When I was just out of college and getting into Shakespeare independently, I got it into my head to watch the best. This was some time right around when Mel Gibson did Hamlet, so I think I wanted something to compare it to. So, naturally, I got a VHS tape of Laurence Olivier as King Lear. Honestly, I never finished it. I’d never read the play at this point and I simply couldn’t follow it. Funny how time changes us. Here is the end of the play where Lear, a ghostly shadow of his former self at this point, carries the lifeless body of his daughter back on stage …
(*Note attention to detail – they actually put a scar around Cordelia’s neck!) I’m intrigued by the “howls”. Here, Olivier does manage to make near animalistic noises, but he’s still articulating the word “howl”. I always wondered if perhaps this was the equivalent of an “o-groan”, something to be taken more as a stage direction (“Enter howling”) than actual script? I think the interaction between Kent and Lear is excellent, how he so conversationally gestures to him with that “what is your name? you look familiar…” as if it’s just a normal interaction, and yet how he does not make the Caius connection and thinks Caius dead. Ok, need to stop, the “Cordelia, stay a little…what does thou say?” just brought tears to my eyes. Wow.

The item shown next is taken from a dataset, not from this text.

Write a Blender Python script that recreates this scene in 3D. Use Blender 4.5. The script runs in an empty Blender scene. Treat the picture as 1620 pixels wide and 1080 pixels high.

Olivier accepts the "license to act" given him by Shakespeare through repetition. He never writes anything more than once in sequence without a purpose. It more times than not has to do with giving the actor freedom to explore the emotion. And you're right; much as the "O" is a cue to "act", so the repetition of the "Howl" four times. It's even immediately followed by an "O". In the Folio, there are only three howles, then one O. All are single syllable, strong stresses.
"Howle, howle, howle: O you are men of stones,". Either way, the point is made to the actor.
I think it's important to clarify…
An "O' or repetition of a particular word, though it can be considered "direction", doesn't mean the word is meant to be ignored by not articulating it–somehow. Perhaps the most famous repetition of a word in Lear is his perfect trochaic line "Never, never, never, never, never." Though we can look at it as "stage direction" of sorts, to ignore the words would be going too far with the license.
In terms of "direction" within the line, the structure and punctuation of the "howl" line in the Folio is ignored by even Oxford and Norton in their additions (one of which is claimed to be the 1623 Folio in the Norton), which add another "howl" in the place of a colon following 3 howls. This seems to be an apparent attempt to make the line scan *properly* with ten beats instead of the nine as it's written in the Folio. But there ARE ten beats in the Folio (adding the acting cue of the colon, which can be interpreted as either a pause or an indication for movement; in either case a place for a transitional shift within the body of the line which takes up time). So, technically speaking, Olivier actually takes more time with his last animalistic Howl than was originally written. But then, he was often chastised by some for taking "liberties" with the text. 🙂
More than some might be interested in thinking or worrying about, I admit; but vitally important when it comes to interpreting the tempo of the text and the rhythmic variations within it. Ultimately it has a direct affect on what the audience is given, which is of the utmost importance.